The Perpetual Divide
The Church sees in the birth of Jesus 2000 years ago (and for that matter every year at Christmas) a turning point in the history of humankind. With the arrival of Jesus and his Gospel among us a door opened into a whole new way of being – while we remained free to pass through that door or hesitate, stand still, even backtrack into our usual human way of being. Indeed, the birth narratives of Christmastide – of St. Matthew and St. Luke – dramatize the challenge his coming presents to us every day of our lives. Let’s focus on the characters in the drama.
King Herod: he feigns interest in the news of Jesus’ birth, tells the Magi to let him know where this infant king is so he can go and pay his respects. But actually he feels threatened by any possible pretender to his throne, his control of his world. He actually intends to erase this Jesus as disruptive of the status quo – his policy of rule by fear – even if it means overkill: the massacre of every infant currently born in Bethlehem.
Zachary: he’s an old priest, married to a woman who is beyond childbearing age, in other words – he is a man of the past. When an angel tells him a door is opening, that his wife will become miraculously pregnant with the prophet of a new age, John the Baptist, he freezes. As a Temple priest he has kept to a routine, a predictable cycle of sacrificial services guided by rubrics that standardize his every gesture and word. Never needs to think, when suddenly an angel ignores the rubrics, interrupts him with news of cosmic impact. Zachary recoils, wants a road map, ends up mute. He hesitates before a challenge to live a life that’s truly eloquent in word and deed.

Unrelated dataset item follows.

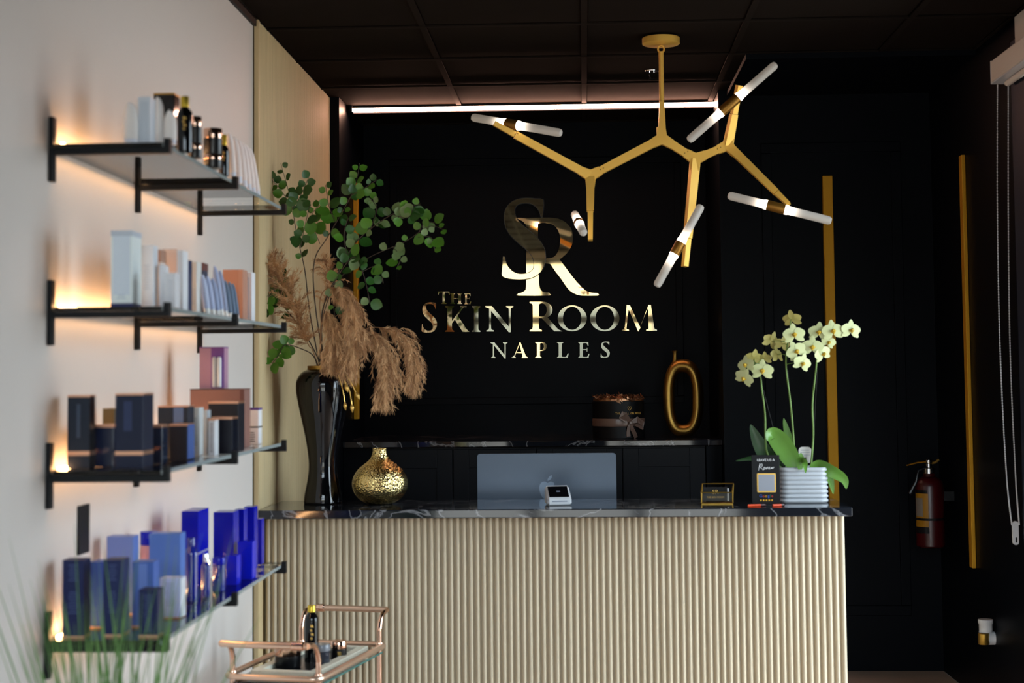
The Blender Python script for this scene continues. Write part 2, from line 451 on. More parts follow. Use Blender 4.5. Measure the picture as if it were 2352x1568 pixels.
for i in range(3):
    x0_ = XL + 0.801 * i; window('window_%d' % wn, 'Y', YF, x0_, x0_ + 0.801, 0.0, 2.60, 1.94, 'dark framed shop front window'); wn += 1
pv_ = struct(MB().add([(-30, -30, -0.16), (30, -30, -0.16), (30, 30, -0.16), (-30, 30, -0.16)], [(0, 1, 2, 3)]).build('ground', 'pavement'), 'paved ground outside the shop')

# unseen low shop row, added to tone down the reflections in the lettering
mat('street_wall', (0.29, 0.24, 0.18, 1), 0.8, var=(.6, .2)); mat('street_window', (0.03, 0.04, 0.06, 1), 0.15)
row = struct(MB().span(-34, 34, -30, -24, -0.16, 4.3).build('unseen_shop_row', 'street_wall'), 'low beige shop row added across the street, out of view')
for i in range(-6, 7):
    MB().span(i * 2.6 - 0.85, i * 2.6 + 0.85, -23.99, -23.9, 0.9, 3.1).build('unseen_shop_window', 'street_window', row)
# light strip on the ceiling in front of the alcove
l0, l1 = W(810, 253, 7.52), W(1660, 243, 7.52)
ls = thing('light_strip', 'long glowing white linear light strip under the ceiling above the gold lettering', 'light', ((l0.x + l1.x) / 2, 7.52, l0.z))
hw = (l1.x - l0.x) / 2
MB().span(-hw, hw, -0.004, 0.012, -0.010, 0.009, 0.002).build('diffuser', 'led_warm_white', ls)
MB().span(-hw, hw, -0.006, 0.0299, 0.0095, 0.020, 0.001).span(-hw, hw, 0.0122, 0.0299, -0.016, 0.0094, 0.001).build('housing', 'black_metal', ls)
MB().span(-hw - 0.012, -hw, -0.02, 0.0299, -0.011, 0.020, 0.001).build('end_cap', 'black_metal', ls)
MB().span(hw, hw + 0.012, -0.02, 0.0299, -0.011, 0.020, 0.001).build('end_cap', 'black_metal', ls)

# gold vertical bars
def gold_bar(label, x0, x1, y0, y1, z0, z1):
    o = MB().span(x0, x1, y0, y1, z0, z1, 0.003).build('gold_bar', 'gold_trim'); tag(o, label, 'wall bar')
p0 = W(1887, 405, YB); p1 = W(1910, 405, YB)
gold_bar('flat vertical gold bar on the rear wall behind the orchids', p0.x, p1.x, YB - 0.03, YB - 0.0003, 0.75, p0.z)
q0 = W(2208, 355, 6.62); q1 = W(2222, 1305, 6.62)
gold_bar('vertical gold bar on the side wall right of the fire extinguisher', q0.x, XR - 0.0003, 6.62, 6.67, q1.z, q0.z)
r0 = W(812, 475, 7.72)
gold_bar('gold bar inside the alcove, half hidden by green leaves', AXL + 0.0003, AXL + 0.024, 7.70, 7.75, 1.15, r0.z + 0.12)
# ------------------------------------------------------------------ reception desk
DF = 5.74                              # plane of the fluted front
zt = W(1342, 1168, 5.62).z             # top of the desk counter
desk_r = W(1941, 1187, DF).x
dk = thing('reception_desk', 'reception desk with a beige vertically fluted front', 'desk', ((XL + desk_r) / 2, DF + 0.2, 0))
def dl(x0, x1, y0, y1, z0, z1, bev=0.0):
    c = dk.location
    return MB().span(x0 - c.x, x1 - c.x, y0 - c.y, y1 - c.y, z0, z1, bev)
TH = 0.031
dl(XL + 0.022, desk_r - 0.004, DF, DF + 0.03, 0, zt - TH - 0.0005).build('front_panel', 'beige_flute', dk)
dl(desk_r - 0.03, desk_r - 0.004, DF + 0.031, DF + 0.75, 0, zt - TH - 0.0005).build('side_panel', 'beige_flute', dk)
dl(XL + 0.022, XL + 0.045, DF + 0.031, DF + 0.75, 0, 0.66).build('side_panel', 'black_paint', dk)
dl(XL + 0.046, desk_r - 0.031, DF + 0.30, DF + 0.80, 0.63, 0.667, 0.002).build('work_surface', 'black_marble', dk)
dl(XL + 0.046, desk_r - 0.031, DF + 0.031, DF + 0.05, 0, zt - TH - 0.0005).build('inner_panel', 'black_paint', dk)
NF = 88; pitch = (desk_r - XL - 0.024) / NF
fm = MB(); prof = []
for j in range(9):
    a = PI * j / 8; prof.append((-0.0098 * math.cos(a), -0.0165 * math.sin(a)))
vs = []
for x, y in prof: vs += [(x, y, 0), (x, y, zt - TH - 0.0008)]
fm.add(vs, [(2 * i, 2 * i + 2, 2 * i + 3, 2 * i + 1) for i in range(8)])
flute_me = fm.mesh('flute', 'beige_flute', True)
for i in range(NF):
    link('flute', flute_me, dk, (XL + 0.022 + pitch * (i + 0.5) - dk.location.x, DF - 0.0004 - dk.location.y, 0))
cr = W(1958, 1166, 5.61).x
ct = MB().span(XL + 0.0215, cr, 5.61, 6.05, zt - TH, zt, 0.003).build('stone_counter', 'black_marble')
tag(ct, 'black veined stone slab on top of the fluted reception desk', 'countertop')

# ------------------------------------------------------------------ alcove cabinets
zc2 = W(1342, 1011, 7.34).z
CF = 7.37
ct2 = MB().span(AXL + 0.001, AXR - 0.001, 7.34, YA - 0.001, zc2 - 0.028, zc2, 0.003).build('stone_counter', 'black_marble')
tag(ct2, 'black veined stone slab on the alcove cabinets below the gold lettering', 'countertop')
edges = [XL + 0.0, W(1040, 1080, CF).x, W(1232, 1080, CF).x, W(1430, 1080, CF).x, W(1622, 1080, CF).x]
edges[0] = W(852, 1080, CF).x
cab_lab = ['black shaker cabinet behind the round gold vase', 'black shaker cabinet behind the left part of the computer',
           'black shaker cabinet behind the right part of the computer', 'black shaker cabinet behind the gold card holder, last on the right']
for i in range(4):
    x0, x1 = edges[i], edges[i + 1]
    cb = thing('base_cabinet', cab_lab[i], 'cabinet', ((x0 + x1) / 2, CF, 0), group='alcove base cabinets')
    h = (x1 - x0) / 2 - 0.001
    MB().span(-h, h, 0.022, YA - CF - 0.002, 0.0, zc2 - 0.029).build('body', 'cabinet_paint', cb)
    dr = MB().span(-h + 0.002, h - 0.002, 0.008, 0.0215, 0.1, zc2 - 0.04, 0.001).build('door', 'cabinet_paint', cb)
    zt2 = zc2 - 0.04; w = 0.075
    for q in ((-h + 0.002, -h + w, 0.1, zt2), (h - w, h - 0.002, 0.1, zt2), (-h + w, h - w, zt2 - w - 0.012, zt2), (-h + w, h - w, 0.1, 0.1 + w)):
        MB().span(q[0], q[1], 0.0, 0.0078, q[2], q[3], 0.0015).build('door_rail', 'cabinet_paint', dr)
for x0, x1, lab in ((AXL + 0.002, edges[0] - 0.001, 'narrow black filler strip at the left end of the cabinets'), (edges[4] + 0.001, AXR - 0.002, 'narrow black filler strip at the right end of the cabinets')):
    struct(MB().span(x0, x1, CF, YA - 0.002, 0, zc2 - 0.029, 0.001).build('trim_5', 'black_paint'), lab)

# ------------------------------------------------------------------ the gold lettering on the alcove wall
YL = YA - 0.004
sg = thing('wall_sign', 'mirror gold logo sign with monogram and shop name on the black alcove wall', 'sign', W(1240, 640, YL))
ZX, ZY, ZS = 930.0, 430.0, 2315 / 620.0           # tracing frame of the lettering
def lp(x, y, Y): return W(ZX + x / ZS, ZY + y / ZS, Y) - sg.location
def letter(polys, name='letter', front=0.014, thick=0.010, parent=None, m='gold_mirror'):
    mb = MB()
    for p in polys:
        q = [lp(x, y, YL - front) for x, y in p]
        for a in q: a.y = YL - front - sg.location.y - 0.0003 * (len(mb.v) > 0) * polys.index(p)
        mb.prism(q, (0, thick, 0))
    return mb.build(name, m, parent or sg)
S_OUT = [(1187, 108), (1120, 98), (1040, 93), (980, 100), (930, 118), (890, 150), (862, 195), (852, 250), (856, 310), (875, 365), (910, 415), (960, 465), (1020, 515), (1065, 555), (1095, 600), (1108, 645), (1105, 690), (1085, 718), (1050, 737), (1000, 743), (960, 738), (920, 718), (888, 685), (868, 650), (858, 610), (855, 597), (846, 594), (841, 600), (838, 660), (832, 720), (832, 752), (850, 770), (890, 782), (950, 788), (1010, 788), (1070, 780), (1120, 760), (1160, 728), (1190, 680), (1205, 620), (1205, 570), (1193, 520), (1165, 470), (1130, 430), (1080, 385), (1020, 335), (970, 285), (948, 245), (940, 205), (945, 175), (965, 150), (1000, 137), (1040, 134), (1080, 140), (1115, 158), (1145, 190), (1160, 225), (1165, 248), (1173, 251), (1180, 247), (1184, 200)]
R_OUT = [(963, 265), (975, 262), (1100, 261), (1200, 260), (1280, 262), (1340, 278), (1390, 310), (1425, 355), (1440, 410), (1438, 470), (1420, 520), (1385, 570), (1335, 612), (1329, 620), (1380, 690), (1440, 770), (1500, 840), (1550, 885), (1600, 903), (1650, 906), (1660, 917), (1653, 928), (1520, 928), (1470, 918), (1420, 890), (1380, 845), (1340, 785), (1290, 720), (1255, 668), (1240, 655), (1205, 652), (1190, 640), (1192, 612), (1240, 608), (1280, 595), (1308, 560), (1325, 510), (1332, 450), (1325, 400), (1305, 355), (1275, 325), (1230, 310), (1180, 305), (1146, 314), (1141, 330), (1142, 600), (1148, 760), (1153, 840), (1165, 880), (1195, 899), (1238, 903), (1243, 915), (1236, 928), (975, 928), (968, 918), (972, 908), (1000, 903), (1028, 885), (1039, 850), (1040, 600), (1038, 345), (1028, 312), (1008, 290), (985, 280)]
R_back = letter([catmull(R_OUT, 2, True)], 'monogram_letter', 0.011, 0.010)
def grown(pts, d):
    out = []; n = len(pts)
    ar = sum(pts[i][0] * pts[(i + 1) % n][1] - pts[(i + 1) % n][0] * pts[i][1] for i in range(n))
    for i in range(n):
        t = V((pts[(i + 1) % n][0] - pts[i - 1][0], pts[(i + 1) % n][1] - pts[i - 1][1])).normalized(); s = d if ar > 0 else -d
        out.append((pts[i][0] + t.y * s, pts[i][1] - t.x * s))
    return out
letter([grown(catmull(S_OUT, 2, True), 5)], 'letter_backing', 0.0215, 0.006, m='black_satin')
S_front = letter([catmull(S_OUT, 2, True)], 'monogram_letter', 0.024, 0.009)
MB().box(lp(1000, 765, YL - 0.008) , (0.012, 0.012, 0.012)).box(lp(1100, 560, YL - 0.008), (0.02, 0.012, 0.02)).build('standoff', 'gold_dark', sg)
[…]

Joseph: an older man betrothed to a young virgin who is already pregnant! Prudence suggests that he forego such a union. Good man that he is, he puts his mind to shielding the woman herself from public notice. Good guy but wrong for the right reasons until he’s pushed through the door to an unimaginable future.

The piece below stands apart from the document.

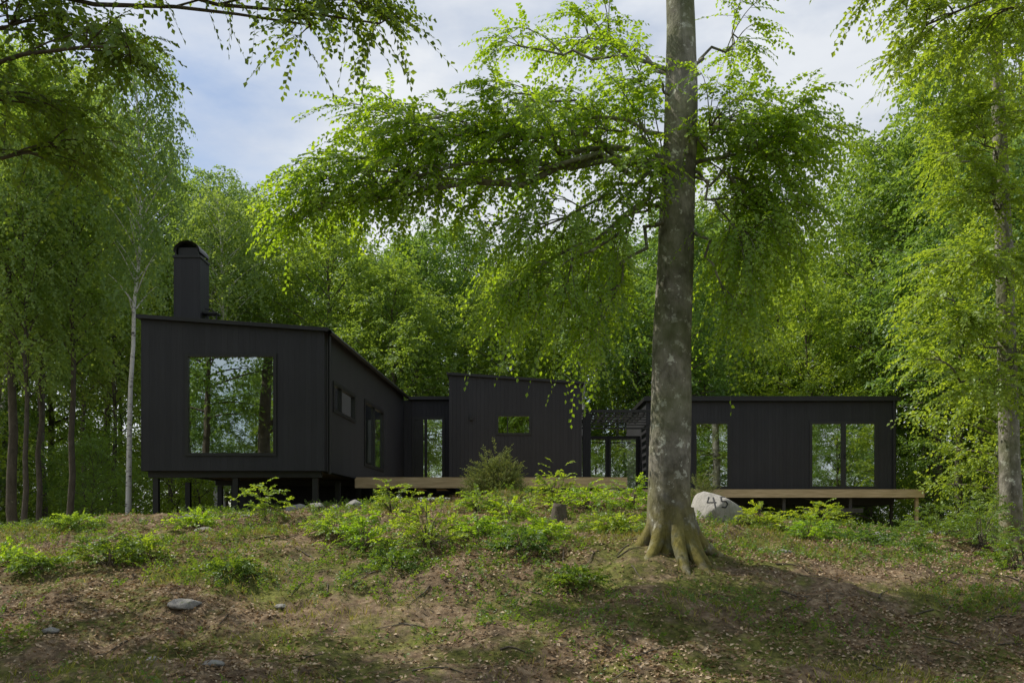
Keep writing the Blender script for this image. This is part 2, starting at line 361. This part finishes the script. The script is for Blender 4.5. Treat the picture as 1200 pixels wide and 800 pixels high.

On the other hand, we have
The Magi: crazy enough to follow a star across miles of desert, carrying gifts to bestow on some infant king whom the world does not know – to kneel before a country girl nursing a future that can radically turn around a past that has been one of self-inflicted pain by humans hesitant to change. And then there’s
Mary: the truly pivotal character, the hinge that allows the door to swing wide open – who when confronted by this new destiny of gracious rather than timid living says, simply: Yes! Be it done to me according to your word.

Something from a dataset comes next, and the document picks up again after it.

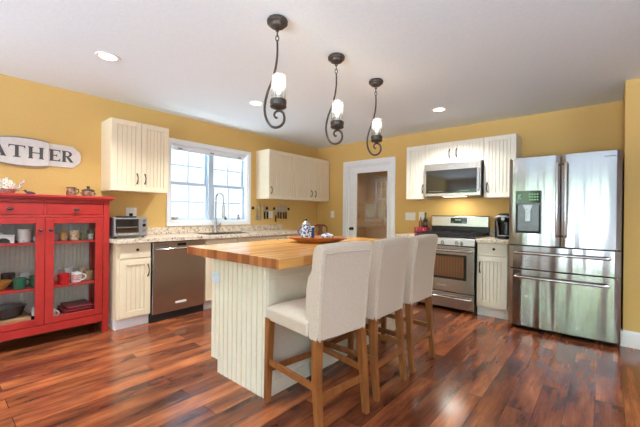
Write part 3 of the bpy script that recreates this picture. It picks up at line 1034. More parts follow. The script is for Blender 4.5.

The birth stories of Christmas lay out these models whereby people respond to the door the Gospel opens to men and women everywhere in every age. Does the sunlit terrain of a gracious God and gracious being revealed to us by Christ (who once called himself the Door) blind us too much to entice our taking the step Mary and the Magi took? Or will we remain a concoction of Herod, Zachary, and prudent Joseph, stuck on cruise control for one more year?